The treatise on the dignity and excellence of women forms the second part of the three-part Anthropologia. Book 1 is devoted to the dignity of man, while Book 3 analyses the relationship between the sexes. Through this tripartite structure and the form of a dialogical dispute, Capella attempted to balance the overly apologetic arguments in defence of women in the previous editions of Della dignità ed eccellenza delle donne with new arguments in favour of men. Ultimately, in the third part he aimed to resolve the dispute over the condition of both sexes by reaching a consensus.

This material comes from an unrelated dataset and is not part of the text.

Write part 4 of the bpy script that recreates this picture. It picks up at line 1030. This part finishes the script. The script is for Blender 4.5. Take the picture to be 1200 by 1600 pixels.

The Della dignità ed eccellenza delle donne (‘On the dignity and excellence of women') is the necessary link between the Latin literary tradition and the vernacular tradition fuelled by the new ideology of the role of women and the growing success of love literature. Having first divided the causes that led many to speak ill of women into two categories (on the one hand, the hatred generated by unrequited love and, on the other, the weak arguments put forward in support of the superiority of men and the inferiority of women, summarised in the second chapter), Capella sets out to refute and overturn each of them by enumerating, from the third to the thirteenth chapter, all the virtues, according to a strictly scholastic scheme: first the theological virtues (charity, hope, faith), then the cardinal virtues (justice, fortitude, prudence, temperance), the goods of the practical and speculative intellect (magnanimity, love, doctrine), and finally the goods of fortune and beauty. Capella's discourse is constantly fed by a dense dialogue with numerous ancient (the Bible, Plato, Aristotle, Xenophon, Plutarch, Livy, Ovid, Tacitus, Valerius Maximus, St Paul, St Jerome) and modern (Petrarch, Boccaccio, Poliziano, Barbaro, Vives, Erasmus) sources. Capella is also concerned to do justice to the female literary tradition through the reconstruction of a wide range of women writers from Sappho to Erinna, from the Roman poetesses to Proba, from the Greek female philosophers to the “wise” queens, from the mythical Sibyls to the legendary Englishwoman Joan who became a cardinal and a pope. According to a strict rhetoric dispositio, the epilogue of the treatise in the final chapter repeats all the arguments and makes a final appeal to the recipient. For Capella, the woman exists not only “by necessity” because she can procreate, imitating in childbirth the “marvellous art” of God, but is an indispensable presence, without which life would just be “a loneliness, a perpetual sadness, even a perpetual death” (cf. M.L. Doglio, Introduzione, in: G.F. Capella, “Della eccellenza e dignità delle donne”, Rome, 1988, pp. 5-36).